I wanted to make a couple of other comments in relation to economic development and to the potential for benefits that go far beyond the security and prosperity of remote and regional Aboriginal communities. An Access Economics report commissioned by Reconciliation Australia and released in August this year found, in relation to the economic impact of Indigenous disadvantage, that, if the health, educational and economic circumstances of Indigenous Australians improved to match those of the Australian average, ‘government revenue in 2029 would be $4.6 billion higher than otherwise’ and ‘government expenditure in 2029 in key portfolios relevant to Indigenous Australians would be $3.7 billion lower than otherwise’. I do not think a government can afford to be insensitive to those sorts of compelling figures, nor to any step that might help in getting even closer than we currently are.

I began my remarks today on the need to ensure the safety of women and children in remote communities. I want to finish with some brief words about the other changes that the bill will make that could impact negatively on those children the intervention was in fact designed to protect.

The government’s amendments will change the nature of bans on pornographic material in prescribed areas and on the transport of such materials through prescribed areas. In communities where it is reported that children do remain at risk from a range of factors and where there are serious concerns about levels of functionality, there is no reason at this time to be loosening these sorts of restrictions. It seems to me to be a regressive step and one which I regard very seriously.

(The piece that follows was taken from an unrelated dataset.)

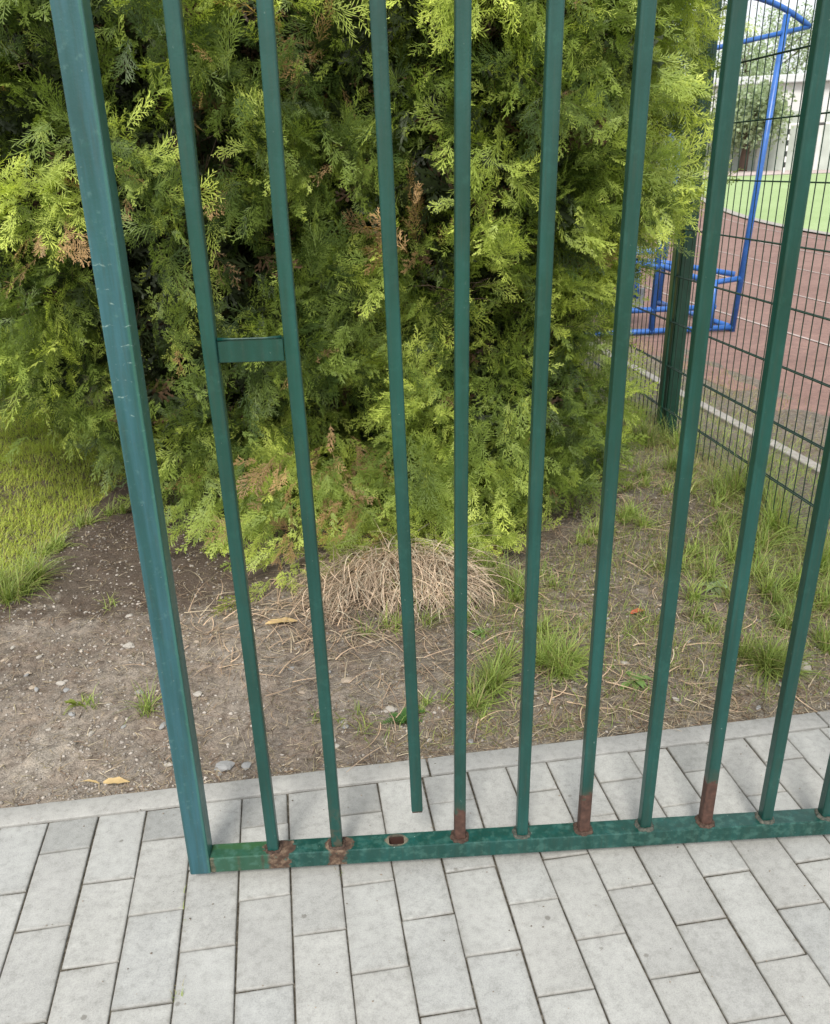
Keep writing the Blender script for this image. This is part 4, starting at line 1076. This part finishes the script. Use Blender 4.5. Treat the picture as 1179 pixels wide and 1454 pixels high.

As has been stated in the other place and by other speakers to this legislation in this chamber, the opposition’s amendments reflect these concerns. I will reiterate those points and will of course call on the government to adopt them. The opposition has called on the government to impose a blanket ban on all pornographic material in prescribed areas and to prohibit the transport of pornographic material through any prescribed areas. We further urge the government to leave in place the permit system amendments, which have enabled greater access to public land.